Gabbard Leading Democratic Resistance to Neocon War

April 10, 2017 (EIRNS)—Over the weekend, a number of Democrats have had the courage to question the line, that Trump’s apparent adoption of the neo-con "Assad must go" attitude toward Syria is just what the country/world needs at this moment. Most assertive in this discussion has been Rep. Tulsi Gabbard (D-Hawaii), who, in addition to questioning Trump’s response, has even questioned whether the gas attack itself actually occurred, saying she was "skeptical."

Gabbard’s comments came in an interview with CNN’s Wolf Blitzer, Saturday, during which he showed a clip of Rex Tillerson saying he had a "high degree of confidence" on the nature of the Syrian attack (based on information we now know was falsified). Replying that she was "skeptical," Gabbard expanded for her incredulous host:

"Wolf, I remind you about what happened before we launched an invasion and occupation of Iraq. Then, Colin Powell and many others within the administration came to Congress and came to the U.N. claiming they had the evidence proving that Saddam Hussein had weapons of mass destruction. We launched a completely destructive, counter-productive war based on that intelligence, which, now, years later, has proven to be wrong.

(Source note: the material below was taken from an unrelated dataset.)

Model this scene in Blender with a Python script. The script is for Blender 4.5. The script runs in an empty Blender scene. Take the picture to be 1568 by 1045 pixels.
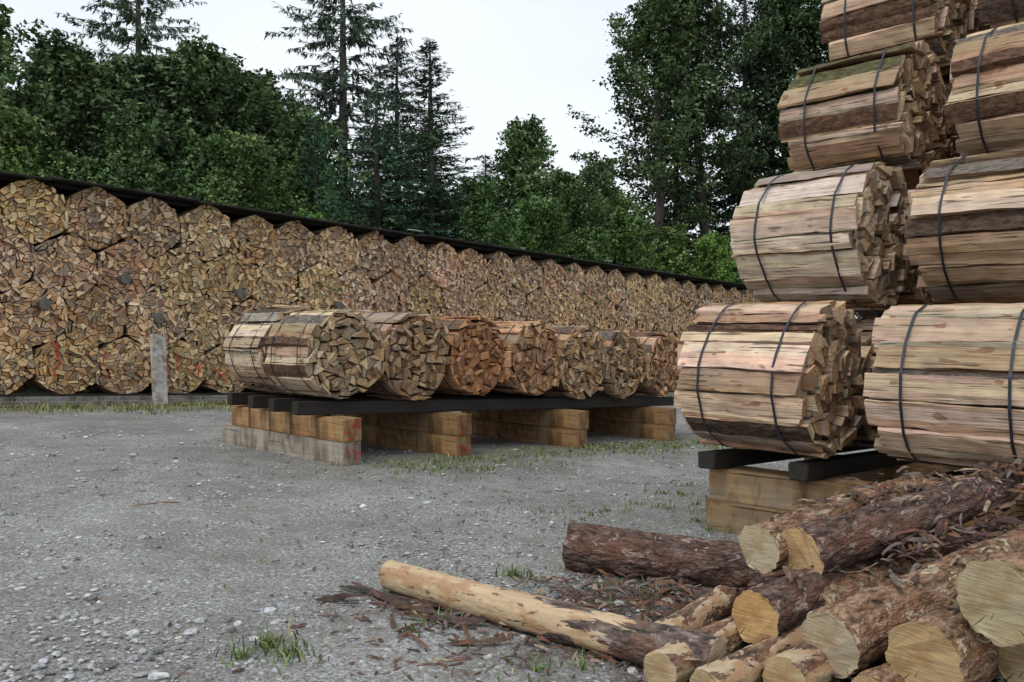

"So, yes, I’m skeptical, because we have to take at a premium the cost of these wars, not only on the Syrian people and the people of the Middle East, but the cost of these wars here, in the United States...."

For this transgression, Gabbard had (within hours) drawn the ire of two establishment Democratic figureheads, former Democratic National Committee chairman Howard Dean, and Neera Tanden, John Podesta’s stand-in at his Center for American Progress. Tanden tweeted, "People of Hawaii’s 2nd district—was it not enough for you that your rep met with a murderous dictator? [Assad]" Hyperventilating on that theme, Dean later tweeted, "This is a disgrace. Gabbard should not be in Congress."

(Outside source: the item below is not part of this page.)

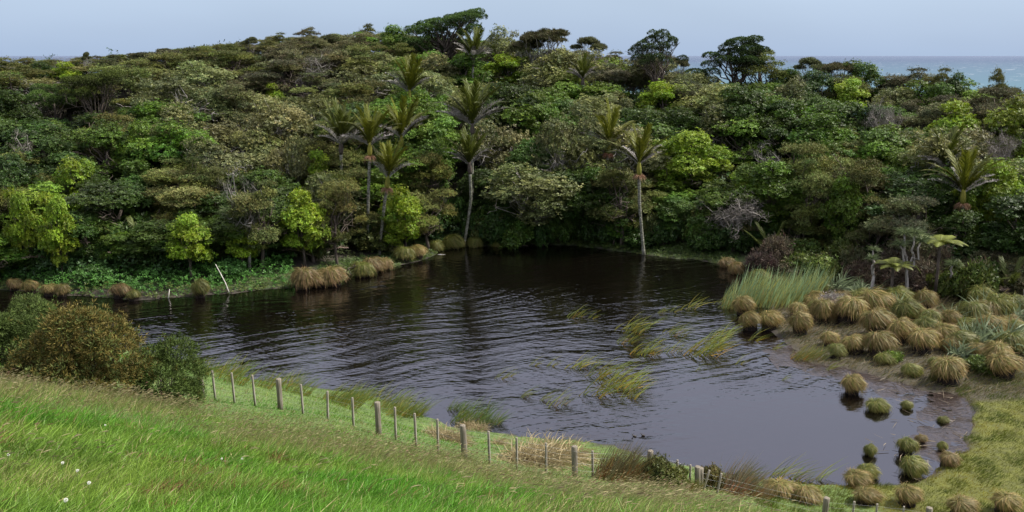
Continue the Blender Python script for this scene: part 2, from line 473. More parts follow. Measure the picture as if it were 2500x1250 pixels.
gr = n.new('ShaderNodeMapRange'); gr.inputs['From Min'].default_value = .35; gr.inputs['From Max'].default_value = .65; gr.inputs['To Min'].default_value = .45; gr.inputs['To Max'].default_value = 1.15; l.new(gust.outputs['Fac'], gr.inputs['Value'])
hh = math_('MULTIPLY', math_('MULTIPLY', h, mrw.outputs[0]), gr.outputs[0])
bp.inputs['Distance'].default_value = 0.075
l.new(hh, bp.inputs['Height']); l.new(bp.outputs[0], b.inputs['Normal'])
b.inputs['Base Color'].default_value = (0.0022, 0.0016, 0.0012, 1)
b.inputs['Roughness'].default_value = 0.05
b.inputs['IOR'].default_value = 1.9
b.inputs['Specular Tint'].default_value = (0.95, 0.93, 1.0, 1)
pv = np.array([(-75, 26, 0), (34, 26, 0), (34, 76, 0), (-75, 76, 0)], float)
pond = link('pond', make_mesh('pond', pv, [[0, 1, 2, 3]], M_WATER))
tag(pond, 'dark rippled pond water below the bush', 'water', kind='structure')

# ---- sea
m, n, l, b = mat_new('sea_water'); M_SEA = m
tc = n.new('ShaderNodeTexCoord'); sep = n.new('ShaderNodeSeparateXYZ'); l.new(tc.outputs['Object'], sep.inputs[0])
lg = n.new('ShaderNodeMath'); lg.operation = 'LOGARITHM'; lg.inputs[1].default_value = 10; l.new(sep.outputs['Y'], lg.inputs[0])
nz = n.new('ShaderNodeTexNoise'); nz.inputs['Scale'].default_value = 0.0015; nz.inputs['Detail'].default_value = 3; l.new(tc.outputs['Object'], nz.inputs['Vector'])
ad = n.new('ShaderNodeMath'); ad.operation = 'MULTIPLY_ADD'; ad.inputs[1].default_value = 0.25; l.new(nz.outputs['Fac'], ad.inputs[0]); l.new(lg.outputs[0], ad.inputs[2])
mr = n.new('ShaderNodeMapRange'); mr.inputs['From Min'].default_value = 3.0; mr.inputs['From Max'].default_value = 4.6; l.new(ad.outputs[0], mr.inputs['Value'])
rp = n.new('ShaderNodeValToRGB'); rp.color_ramp.elements[0].color = (0.062, 0.124, 0.155, 1); rp.color_ramp.elements[1].color = (0.085, 0.11, 0.165, 1)
e = rp.color_ramp.elements.new(0.35); e.color = (0.064, 0.105, 0.148, 1)
e = rp.color_ramp.elements.new(0.6); e.color = (0.06, 0.086, 0.135, 1)
l.new(mr.outputs[0], rp.inputs['Fac'])
mp = n.new('ShaderNodeMapping'); mp.inputs['Scale'].default_value = (1 / 30, 1 / 90, 1); l.new(tc.outputs['Object'], mp.inputs[0])
foam = n.new('ShaderNodeTexNoise'); foam.inputs['Scale'].default_value = 1.0; foam.inputs['Detail'].default_value = 4; foam.inputs['Roughness'].default_value = .65; l.new(mp.outputs[0], foam.inputs['Vector'])
fr = n.new('ShaderNodeMapRange'); fr.inputs['From Min'].default_value = 0.62; fr.inputs['From Max'].default_value = 0.68; l.new(foam.outputs['Fac'], fr.inputs['Value'])
mx = n.new('ShaderNodeMix'); mx.data_type = 'RGBA'; l.new(fr.outputs[0], mx.inputs['Factor']); l.new(rp.outputs[0], mx.inputs['A']); mx.inputs['B'].default_value = (.35, .37, .40, 1)
l.new(mx.outputs['Result'], b.inputs['Base Color']); b.inputs['Roughness'].default_value = .75; b.inputs['Specular IOR Level'].default_value = 0.1
sv = np.array([(-40000, 130, -25), (40000, 130, -25), (40000, 60000, -25), (-40000, 60000, -25)], float)
sea = link('sea', make_mesh('sea', sv, [[0, 1, 2, 3]], M_SEA))
tag(sea, 'wind-flecked turquoise sea beyond the trees', 'sea', kind='structure')

# ================================================================== tree models
LEAN = np.array([0.22, 0.02, 0.0])        # prevailing wind blows towards +x
def limb_path(a, b_, rs, wob=0.12, n_=5):
    a, b_ = np.asarray(a, float), np.asarray(b_, float)
    t = np.linspace(0, 1, n_)[:, None]
    L = np.linalg.norm(b_ - a)
    P = a + (b_ - a) * t + np.array([0, 0, -0.12 * L]) * (t * (1 - t) * 2)
    P[1:-1] += rs.normal(0, wob * L / 3, (n_ - 2, 3))
    return P

def scatter_lobe(c, r, N, rs, zmin=-0.4, shell=(0.8, 1.06)):
    d = unit(rs.normal(0, 1, (int(N * 2.2), 3)))
    d = d[d[:, 2] > zmin + rs.normal(0, .12, len(d))][:N]
    k = rs.uniform(shell[0], shell[1], (len(d), 1))
    return c + d * r * k, unit(d / r)

def cull_inside(P, N_, lobes, self_i, f=0.72):
    keep = np.ones(len(P), bool)
    for j, (c, r) in enumerate(lobes):
        if j == self_i: continue
        keep &= (((P - c) / (r * f)) ** 2).sum(1) > 1
    return P[keep], N_[keep]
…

Appearing Sunday on NBC’s Meet the Press, Bernie Sanders said,

"What we have got to do is be smart and figure out what is the rational solution. Is putting 50 missiles into Syria going to solve that problem?"

Proposing sanctions as the alternative, Sanders said, "At the end of the day, in my view, we’ve got to learn about the failure of our efforts in Iraq and Afghanistan, not repeat them."

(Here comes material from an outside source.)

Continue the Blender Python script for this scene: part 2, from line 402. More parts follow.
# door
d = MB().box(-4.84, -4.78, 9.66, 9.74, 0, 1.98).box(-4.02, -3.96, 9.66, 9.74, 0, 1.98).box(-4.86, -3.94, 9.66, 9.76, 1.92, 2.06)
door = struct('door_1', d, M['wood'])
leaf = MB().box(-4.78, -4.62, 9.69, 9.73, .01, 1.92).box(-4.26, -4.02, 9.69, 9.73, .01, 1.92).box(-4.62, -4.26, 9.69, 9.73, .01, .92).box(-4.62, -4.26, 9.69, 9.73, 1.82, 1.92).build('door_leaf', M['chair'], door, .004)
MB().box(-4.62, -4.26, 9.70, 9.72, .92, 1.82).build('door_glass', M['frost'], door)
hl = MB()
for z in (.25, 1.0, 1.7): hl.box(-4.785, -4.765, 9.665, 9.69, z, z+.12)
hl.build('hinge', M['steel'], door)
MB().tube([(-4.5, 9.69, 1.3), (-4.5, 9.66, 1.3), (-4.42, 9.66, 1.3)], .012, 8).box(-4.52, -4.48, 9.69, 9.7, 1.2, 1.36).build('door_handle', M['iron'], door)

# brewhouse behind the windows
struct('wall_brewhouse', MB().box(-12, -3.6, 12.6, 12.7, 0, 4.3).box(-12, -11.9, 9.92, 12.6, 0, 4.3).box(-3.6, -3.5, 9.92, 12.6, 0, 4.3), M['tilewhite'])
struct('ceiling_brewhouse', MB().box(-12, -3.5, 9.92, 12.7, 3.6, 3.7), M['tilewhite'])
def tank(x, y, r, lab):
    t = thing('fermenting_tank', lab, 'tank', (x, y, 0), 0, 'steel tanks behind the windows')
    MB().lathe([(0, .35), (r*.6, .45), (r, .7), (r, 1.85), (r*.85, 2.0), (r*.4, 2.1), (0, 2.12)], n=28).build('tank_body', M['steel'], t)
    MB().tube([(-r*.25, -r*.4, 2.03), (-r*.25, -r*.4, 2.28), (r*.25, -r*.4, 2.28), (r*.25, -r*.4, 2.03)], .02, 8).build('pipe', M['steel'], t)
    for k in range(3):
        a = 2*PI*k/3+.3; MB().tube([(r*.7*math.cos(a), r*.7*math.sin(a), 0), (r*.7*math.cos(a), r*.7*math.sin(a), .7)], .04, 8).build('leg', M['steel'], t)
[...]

Appearing on the same show, Virginia Senator (and former Hillary runningmate) Tim Kaine said, "We don’t have a system where the president just gets to launch missiles against anybody they want to," instead arguing for Trump to come before Congress. On the same theme, Massachusetts Senator Ed Markey told CNN’s State of the Union that he "would not vote to allow him to do it. But at least the American people would be entitled to is that full debate".

In a statement, Congressional Progressive Caucus leaders, including Democratic Reps. Raul M. Grijalva (Ariz.) and Keith Ellison (Minn.), also called for Trump to come before Congress, warning that "the unauthorized attacks could pull the United States into a regional war and escalate this unprecedented humanitarian crisis."

Justice Democrats, a group formed in January by former disgruntled Sanders campaign aides, posted a petition to demand that Congress come back into session and debate the issue "before Trump starts an unconstitutional war."